Via PlayOverwatch on YouTube

When is the story handled well in a Video Game, and how can we tell?

I’ve been pretty verbal about my thoughts to do with stories in Video Games. An article I released last week and earlier this week showed that when I took aim at how certain areas of the scene make the narrative of games more important than the physical gameplay.

I’ve thought about this topic a lot, and I’d like to make out that there are some games that have gotten their propulsion of a narrative just right.

From what I’ve seen, a game can get a narrative right in two distinctive ways, which are almost exclusively applicable to Interactive Experiences – and although some games get it dreadfully wrong with cliche’s and stories as versatile as a wet cardboard box, there’s some shimmering examples that have been released.

In differentiation from a movie, which can expand into a franchise or exist on their own terms within a 2 Hour timeslot, games typically have a larger time commitment, and bend the rules of how information is processed, much differently to how a Podcast or a TV show would.

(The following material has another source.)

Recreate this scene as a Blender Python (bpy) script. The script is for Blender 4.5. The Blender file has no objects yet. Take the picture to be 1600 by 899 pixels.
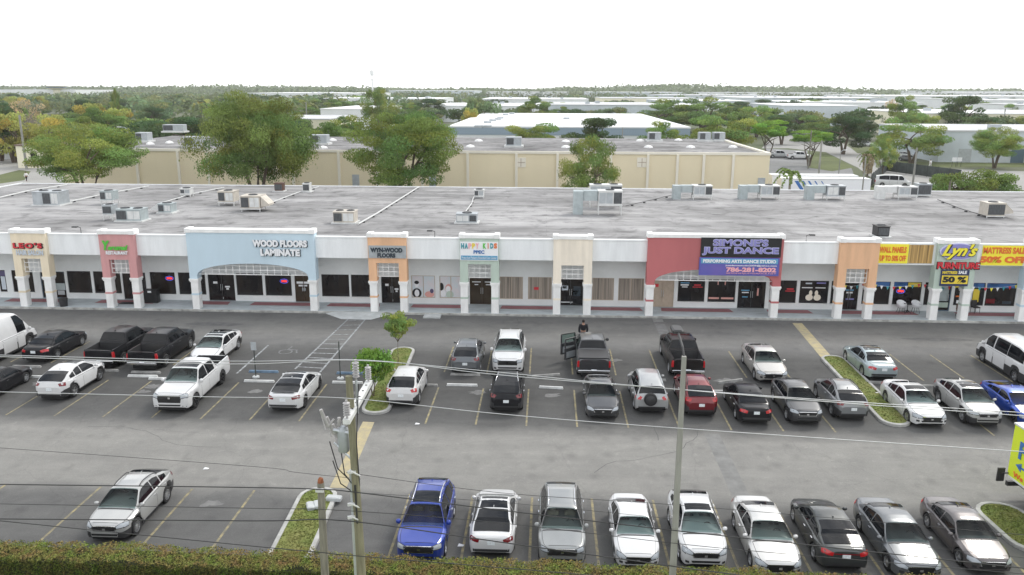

For that reason I think games need to use their own avenues of expression, and the first I’d like to address is through Lore based & Artistic Narrative.

What I’m getting at with this point is that with the massive time commitments that a game has, and in consideration of the interactive element coming first, the narrative needs to find a unique way to seep through into the users experience.

The point I’m addressing here couples especially well with arguments of why the art style in a game is so important, but also other elements. Without elements to support the interactive experience like unique sound design, art direction and narrative pacing, the game becomes a bland mess with little more than enemies to shoot at, buttons to press and points to collect. The player needs to feel like they’re in an experience.

That’s why I think Overwatch’s approach to narrative is promo-table. The game was largely criticized for its distinctive lack of a Story Mode in such a story-rich universe – and to be fair, the game is run by Blizzard, one of the most Story-Intensive developers.

But I think the criticism Overwatch drew for its lack of a Story Mode was particularly to do with it being an FPS with a Multi-Platform release. If you think about it, World of Warcraft was largely the same thing on release, as it was more Multiplayer Oriented than it was Story Oriented.

But back to the point, Overwatch doesn’t need a narrative, although we’d all like it to have one, and every now and then they release bits of a linear narrative through Co-op brawls.

The Narrative of Overwatch is through its player battles on maps, and is supported by the lore-enhancing cinematic that Blizzard releases now and again. The time commitments required to play Overwatch and really get into it only allow for small snippets to address lore and canonical instances, which makes the player experience the narrative.

The second way in which I believe a game can support a narrative is through the mechanic or allusion of choice.

Involving the player in the narrative and giving them an active role in the progression of the story-line guarantees the attention to be placed on either getting passed the narrative or honing in entirely on the narrative.

I will never not stop thinking about the narrative of Spec-Ops: The Line.

Portrayed as an intense shooter, but in reality much more than that, Spec-Ops: The Line is easily one of the most face value deceiving games of all time, promoting an intense FPS experience and offering a moral and brain-twisting narrative that I still think about today.

In opposition to Overwatch’s approach, Spec-Ops: The Line was a linear third person shooter with a more realistic approach to its art, which matching sound design, however, Spec-Ops: The Line’s approach to storyline is what seperates it the most from Overwatch.

Spec-Ops: The Line’s approach to storyline is through inadvertent player actions that actively involve and factor in the actions the player performs in the game to progress through the linear stages and hoards of bad guys.

The game produces the player some choices, in regard to actions performed or actions being considered at key moments of the games stages. Whilst they don’t dramatically bend the narrative of the game, the giving of the choice actively involves the player in the telling of the story.

I will recommend Spec-Ops: The Line to anyone – it’s a modern approach to dark and gritty stories of corruption of character similar to what you could see in Apocalypse Now or Heart of Darkness (Erik Kain Discussed this on Forbes).

Really the Narrative-Progressing choices could come down to everything. The upgrade systems in The Last of Us, the Heist setups in Grand Theft Auto 5, the Little Sister encounters in Bioshock, but Spec-Ops: The Line truly hits the nail on the head.

So what I’m getting at with Stories in Video Games is that in order for the narrative to be truly appreciated by the player it either needs to be an element that reinforces the gameplay or the progression of the player through the game needs to actively involve the progression of the story – the two can’t act indifferent to each other.